Cooperative Observer Receives Public Service Award

Shelley Edwards of Spencer, Indiana has been awarded the United States Department of Commerce Public Service Award. Edwards a volunteer weather observer in The National Weather Service’s Cooperative Observation Program (Co-op), earned the award on the eve of his 25th year of service in that program.
Edwards was cited for his service during the epic flooding of June 2008 that struck Spencer and parts of central and southern Indiana.  In the days just prior to the flood, Edwards insured several rain gages in the Spencer area were operational and although his office and observation site were eventually flooded, he still managed to obtain rainfall and river readings and provided the Indianapolis National Weather Service office with timely and critical updates on the flooding.
At a ceremony at the Indianapolis National Weather Service (NWS) office on August 15, 2008, Edwards was presented not only the Public Service Award but also received an award for his long years of service in the co-op program. That program consists of a network of over 11,000 stations across the nation that gathers data for day to day forecasts and warnings, as well as for publication and research.  Volunteers from all walks of life observe and report daily maximum and minimum temperatures, 24 hour precipitation amounts, including snowfall and snow depth, soil temperatures, evaporation readings and river levels. The program dates back to the late 1800s and the data it has provided has defined the climate of the country.

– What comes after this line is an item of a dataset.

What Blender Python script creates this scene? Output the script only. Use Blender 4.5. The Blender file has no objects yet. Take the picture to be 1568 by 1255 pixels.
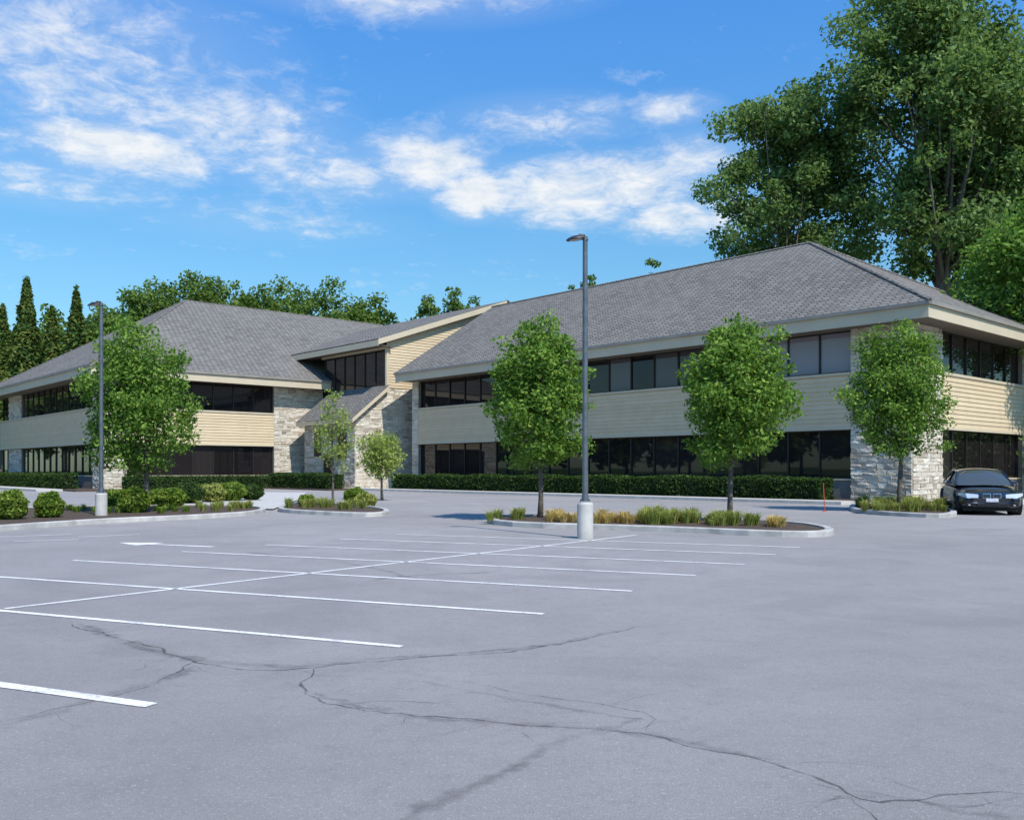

Albert Shipe, Service Hydrologist with the NWS said, “Shelley is known throughout Spencer for his river and weather expertise. Over the years he has kept not only the Weather Service’s equipment operational but other rain gages as well. The information he collected during the flood played an important role in our flood operations. Although 10 inches of rain flooded his lab and much of Spencer, the gages that he kept operational measured one the biggest and most intense rains ever in Indiana recorded history. This data will be used in the U.S. Geological Survey’s report on the great flood and will also be used by at least one engineering firm.”